→ Goal:
Set down all of the entries word for word, omitting the images they contain.

Entries with scene source code
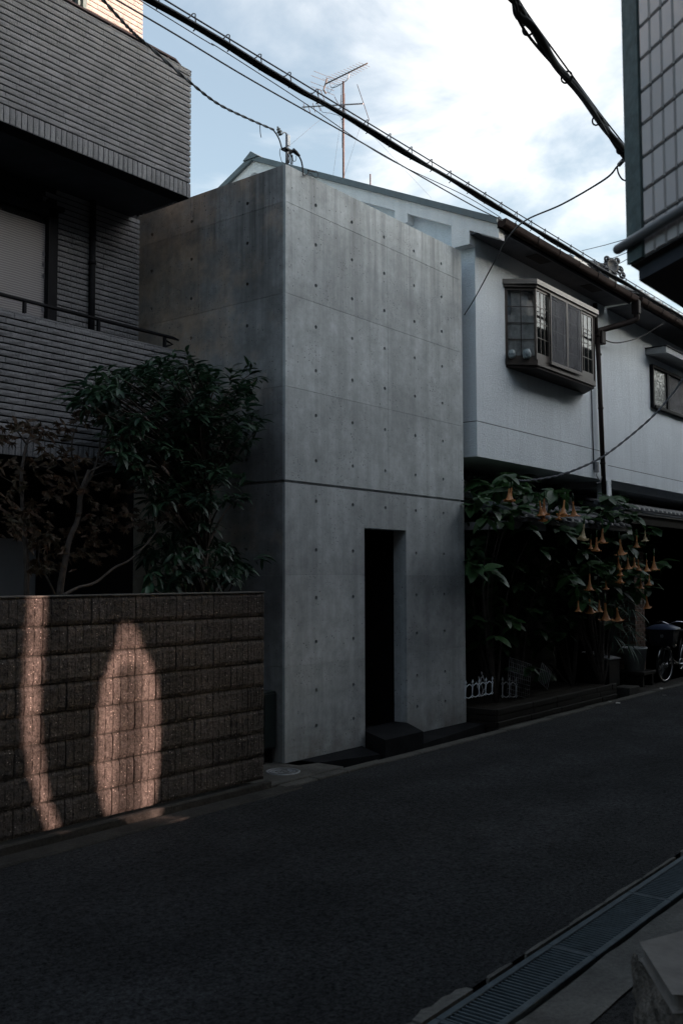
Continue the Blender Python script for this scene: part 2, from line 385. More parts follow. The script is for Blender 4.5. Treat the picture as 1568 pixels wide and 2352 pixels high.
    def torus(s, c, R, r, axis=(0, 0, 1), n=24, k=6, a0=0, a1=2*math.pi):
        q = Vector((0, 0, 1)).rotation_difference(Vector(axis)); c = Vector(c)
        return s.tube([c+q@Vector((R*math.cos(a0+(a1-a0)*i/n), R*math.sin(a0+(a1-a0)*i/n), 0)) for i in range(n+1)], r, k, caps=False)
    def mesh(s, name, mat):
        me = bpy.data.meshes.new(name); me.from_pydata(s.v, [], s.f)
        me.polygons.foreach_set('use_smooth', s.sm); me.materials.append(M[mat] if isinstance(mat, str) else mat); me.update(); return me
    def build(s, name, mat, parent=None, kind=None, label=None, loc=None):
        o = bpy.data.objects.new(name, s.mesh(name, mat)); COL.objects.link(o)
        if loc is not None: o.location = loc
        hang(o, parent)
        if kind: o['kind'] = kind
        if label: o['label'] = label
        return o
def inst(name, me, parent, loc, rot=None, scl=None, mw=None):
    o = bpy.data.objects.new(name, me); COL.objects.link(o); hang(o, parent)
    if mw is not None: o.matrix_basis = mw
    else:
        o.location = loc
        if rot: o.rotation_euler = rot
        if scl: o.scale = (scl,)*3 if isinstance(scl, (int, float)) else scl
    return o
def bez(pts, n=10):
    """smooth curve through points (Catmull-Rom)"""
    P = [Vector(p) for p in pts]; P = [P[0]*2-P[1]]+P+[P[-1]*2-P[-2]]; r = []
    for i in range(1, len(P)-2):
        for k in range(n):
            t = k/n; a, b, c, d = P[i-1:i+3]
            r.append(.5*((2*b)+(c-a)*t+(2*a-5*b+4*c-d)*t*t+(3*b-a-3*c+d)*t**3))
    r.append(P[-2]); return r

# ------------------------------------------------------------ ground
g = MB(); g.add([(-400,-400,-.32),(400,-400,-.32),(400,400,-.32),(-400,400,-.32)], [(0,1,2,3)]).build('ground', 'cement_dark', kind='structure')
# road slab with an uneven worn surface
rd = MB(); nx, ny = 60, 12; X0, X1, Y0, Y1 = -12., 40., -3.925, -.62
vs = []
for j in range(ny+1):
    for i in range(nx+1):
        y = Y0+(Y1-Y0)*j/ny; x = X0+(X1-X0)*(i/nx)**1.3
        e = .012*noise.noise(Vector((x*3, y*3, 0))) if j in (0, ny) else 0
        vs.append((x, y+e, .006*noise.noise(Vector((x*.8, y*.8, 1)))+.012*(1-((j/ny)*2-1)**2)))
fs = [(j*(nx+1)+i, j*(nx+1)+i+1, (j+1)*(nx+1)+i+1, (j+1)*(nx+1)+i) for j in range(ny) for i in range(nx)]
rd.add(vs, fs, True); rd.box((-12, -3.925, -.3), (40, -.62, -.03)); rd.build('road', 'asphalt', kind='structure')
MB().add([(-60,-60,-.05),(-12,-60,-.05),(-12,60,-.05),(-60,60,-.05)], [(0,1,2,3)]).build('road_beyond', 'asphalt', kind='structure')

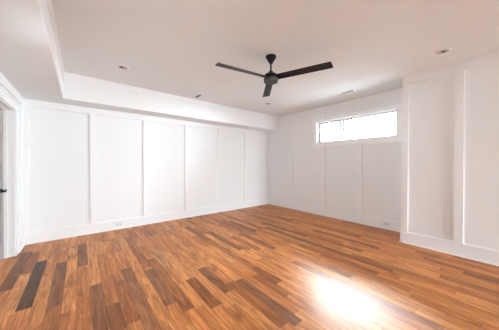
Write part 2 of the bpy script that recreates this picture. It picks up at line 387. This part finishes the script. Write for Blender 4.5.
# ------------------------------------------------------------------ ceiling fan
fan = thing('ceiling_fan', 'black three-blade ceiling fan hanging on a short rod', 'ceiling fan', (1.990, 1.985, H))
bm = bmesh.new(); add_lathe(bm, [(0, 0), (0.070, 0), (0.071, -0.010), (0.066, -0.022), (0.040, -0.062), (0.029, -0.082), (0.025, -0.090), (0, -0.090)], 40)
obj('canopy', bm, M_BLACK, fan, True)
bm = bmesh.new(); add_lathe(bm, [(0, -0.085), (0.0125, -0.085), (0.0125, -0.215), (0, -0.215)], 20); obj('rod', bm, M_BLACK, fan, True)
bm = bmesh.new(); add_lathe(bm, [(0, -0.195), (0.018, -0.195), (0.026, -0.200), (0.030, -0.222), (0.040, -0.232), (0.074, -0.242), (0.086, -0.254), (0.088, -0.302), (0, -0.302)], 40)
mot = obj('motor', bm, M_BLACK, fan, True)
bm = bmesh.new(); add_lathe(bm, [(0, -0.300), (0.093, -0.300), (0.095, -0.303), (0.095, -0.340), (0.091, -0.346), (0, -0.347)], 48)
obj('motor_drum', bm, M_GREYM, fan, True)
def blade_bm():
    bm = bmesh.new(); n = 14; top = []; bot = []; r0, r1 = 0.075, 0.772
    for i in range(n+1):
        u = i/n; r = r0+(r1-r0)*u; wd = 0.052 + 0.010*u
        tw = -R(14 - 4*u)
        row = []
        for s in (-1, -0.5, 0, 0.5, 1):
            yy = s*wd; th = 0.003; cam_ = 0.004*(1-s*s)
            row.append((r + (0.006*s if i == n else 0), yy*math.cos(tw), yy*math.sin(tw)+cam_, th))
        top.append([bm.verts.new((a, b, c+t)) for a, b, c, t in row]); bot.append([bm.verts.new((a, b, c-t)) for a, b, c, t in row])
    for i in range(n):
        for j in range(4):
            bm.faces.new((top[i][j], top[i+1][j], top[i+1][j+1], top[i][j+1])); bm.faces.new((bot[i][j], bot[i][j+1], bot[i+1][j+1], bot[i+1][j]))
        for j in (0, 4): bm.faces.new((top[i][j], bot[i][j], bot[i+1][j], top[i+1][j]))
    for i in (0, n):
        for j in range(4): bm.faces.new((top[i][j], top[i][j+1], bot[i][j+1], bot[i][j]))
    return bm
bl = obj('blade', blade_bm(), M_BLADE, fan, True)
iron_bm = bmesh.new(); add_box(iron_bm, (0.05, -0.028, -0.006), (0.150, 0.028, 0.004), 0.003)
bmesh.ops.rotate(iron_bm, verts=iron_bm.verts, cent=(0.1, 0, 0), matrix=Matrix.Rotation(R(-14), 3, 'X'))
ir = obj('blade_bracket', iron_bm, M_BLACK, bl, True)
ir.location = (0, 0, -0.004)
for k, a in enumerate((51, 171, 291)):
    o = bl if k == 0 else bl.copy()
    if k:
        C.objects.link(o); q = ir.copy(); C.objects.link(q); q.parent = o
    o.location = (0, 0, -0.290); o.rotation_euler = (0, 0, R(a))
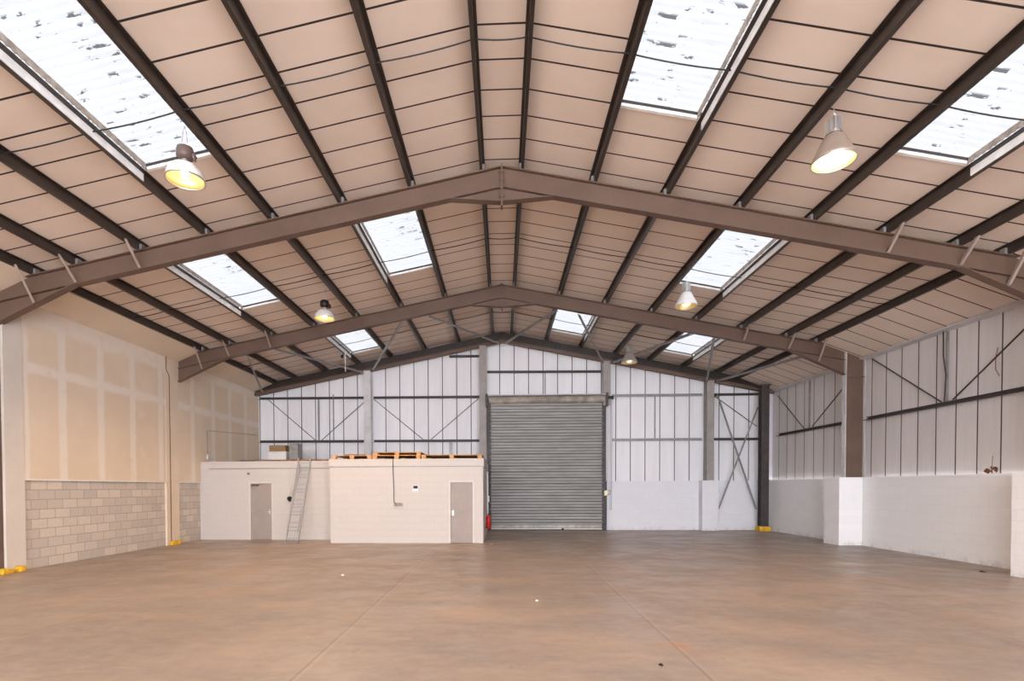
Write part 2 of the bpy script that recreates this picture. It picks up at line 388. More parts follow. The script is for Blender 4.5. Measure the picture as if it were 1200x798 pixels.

→ Task result:
Continue the Blender Python script for this scene: part 2, from line 385. More parts follow. The script is for Blender 4.5. Treat the picture as 1568 pixels wide and 2352 pixels high.
    def torus(s, c, R, r, axis=(0, 0, 1), n=24, k=6, a0=0, a1=2*math.pi):
        q = Vector((0, 0, 1)).rotation_difference(Vector(axis)); c = Vector(c)
        return s.tube([c+q@Vector((R*math.cos(a0+(a1-a0)*i/n), R*math.sin(a0+(a1-a0)*i/n), 0)) for i in range(n+1)], r, k, caps=False)
    def mesh(s, name, mat):
        me = bpy.data.meshes.new(name); me.from_pydata(s.v, [], s.f)
        me.polygons.foreach_set('use_smooth', s.sm); me.materials.append(M[mat] if isinstance(mat, str) else mat); me.update(); return me
    def build(s, name, mat, parent=None, kind=None, label=None, loc=None):
        o = bpy.data.objects.new(name, s.mesh(name, mat)); COL.objects.link(o)
        if loc is not None: o.location = loc
        hang(o, parent)
        if kind: o['kind'] = kind
        if label: o['label'] = label
        return o
def inst(name, me, parent, loc, rot=None, scl=None, mw=None):
    o = bpy.data.objects.new(name, me); COL.objects.link(o); hang(o, parent)
    if mw is not None: o.matrix_basis = mw
    else:
        o.location = loc
        if rot: o.rotation_euler = rot
        if scl: o.scale = (scl,)*3 if isinstance(scl, (int, float)) else scl
    return o
def bez(pts, n=10):
    """smooth curve through points (Catmull-Rom)"""
    P = [Vector(p) for p in pts]; P = [P[0]*2-P[1]]+P+[P[-1]*2-P[-2]]; r = []
    for i in range(1, len(P)-2):
        for k in range(n):
            t = k/n; a, b, c, d = P[i-1:i+3]
            r.append(.5*((2*b)+(c-a)*t+(2*a-5*b+4*c-d)*t*t+(3*b-a-3*c+d)*t**3))
    r.append(P[-2]); return r

# ------------------------------------------------------------ ground
g = MB(); g.add([(-400,-400,-.32),(400,-400,-.32),(400,400,-.32),(-400,400,-.32)], [(0,1,2,3)]).build('ground', 'cement_dark', kind='structure')
# road slab with an uneven worn surface
rd = MB(); nx, ny = 60, 12; X0, X1, Y0, Y1 = -12., 40., -3.925, -.62
vs = []
for j in range(ny+1):
    for i in range(nx+1):
        y = Y0+(Y1-Y0)*j/ny; x = X0+(X1-X0)*(i/nx)**1.3
        e = .012*noise.noise(Vector((x*3, y*3, 0))) if j in (0, ny) else 0
        vs.append((x, y+e, .006*noise.noise(Vector((x*.8, y*.8, 1)))+.012*(1-((j/ny)*2-1)**2)))
fs = [(j*(nx+1)+i, j*(nx+1)+i+1, (j+1)*(nx+1)+i+1, (j+1)*(nx+1)+i) for j in range(ny) for i in range(nx)]
rd.add(vs, fs, True); rd.box((-12, -3.925, -.3), (40, -.62, -.03)); rd.build('road', 'asphalt', kind='structure')
MB().add([(-60,-60,-.05),(-12,-60,-.05),(-12,60,-.05),(-60,60,-.05)], [(0,1,2,3)]).build('road_beyond', 'asphalt', kind='structure')

Write part 2 of the bpy script that recreates this picture. It picks up at line 387. This part finishes the script. Write for Blender 4.5.
# ------------------------------------------------------------------ ceiling fan
fan = thing('ceiling_fan', 'black three-blade ceiling fan hanging on a short rod', 'ceiling fan', (1.990, 1.985, H))
bm = bmesh.new(); add_lathe(bm, [(0, 0), (0.070, 0), (0.071, -0.010), (0.066, -0.022), (0.040, -0.062), (0.029, -0.082), (0.025, -0.090), (0, -0.090)], 40)
obj('canopy', bm, M_BLACK, fan, True)
bm = bmesh.new(); add_lathe(bm, [(0, -0.085), (0.0125, -0.085), (0.0125, -0.215), (0, -0.215)], 20); obj('rod', bm, M_BLACK, fan, True)
bm = bmesh.new(); add_lathe(bm, [(0, -0.195), (0.018, -0.195), (0.026, -0.200), (0.030, -0.222), (0.040, -0.232), (0.074, -0.242), (0.086, -0.254), (0.088, -0.302), (0, -0.302)], 40)
mot = obj('motor', bm, M_BLACK, fan, True)
bm = bmesh.new(); add_lathe(bm, [(0, -0.300), (0.093, -0.300), (0.095, -0.303), (0.095, -0.340), (0.091, -0.346), (0, -0.347)], 48)
obj('motor_drum', bm, M_GREYM, fan, True)
def blade_bm():
    bm = bmesh.new(); n = 14; top = []; bot = []; r0, r1 = 0.075, 0.772
    for i in range(n+1):
        u = i/n; r = r0+(r1-r0)*u; wd = 0.052 + 0.010*u
        tw = -R(14 - 4*u)
        row = []
        for s in (-1, -0.5, 0, 0.5, 1):
            yy = s*wd; th = 0.003; cam_ = 0.004*(1-s*s)
            row.append((r + (0.006*s if i == n else 0), yy*math.cos(tw), yy*math.sin(tw)+cam_, th))
        top.append([bm.verts.new((a, b, c+t)) for a, b, c, t in row]); bot.append([bm.verts.new((a, b, c-t)) for a, b, c, t in row])
    for i in range(n):
        for j in range(4):
            bm.faces.new((top[i][j], top[i+1][j], top[i+1][j+1], top[i][j+1])); bm.faces.new((bot[i][j], bot[i][j+1], bot[i+1][j+1], bot[i+1][j]))
        for j in (0, 4): bm.faces.new((top[i][j], bot[i][j], bot[i+1][j], top[i+1][j]))
    for i in (0, n):
        for j in range(4): bm.faces.new((top[i][j], top[i][j+1], bot[i][j+1], bot[i][j]))
    return bm
bl = obj('blade', blade_bm(), M_BLADE, fan, True)
iron_bm = bmesh.new(); add_box(iron_bm, (0.05, -0.028, -0.006), (0.150, 0.028, 0.004), 0.003)
bmesh.ops.rotate(iron_bm, verts=iron_bm.verts, cent=(0.1, 0, 0), matrix=Matrix.Rotation(R(-14), 3, 'X'))
ir = obj('blade_bracket', iron_bm, M_BLACK, bl, True)
ir.location = (0, 0, -0.004)
for k, a in enumerate((51, 171, 291)):
    o = bl if k == 0 else bl.copy()
    if k:
        C.objects.link(o); q = ir.copy(); C.objects.link(q); q.parent = o
    o.location = (0, 0, -0.290); o.rotation_euler = (0, 0, R(a))
Write part 2 of the bpy script that recreates this picture. It picks up at line 388. More parts follow. The script is for Blender 4.5. Measure the picture as if it were 1200x798 pixels.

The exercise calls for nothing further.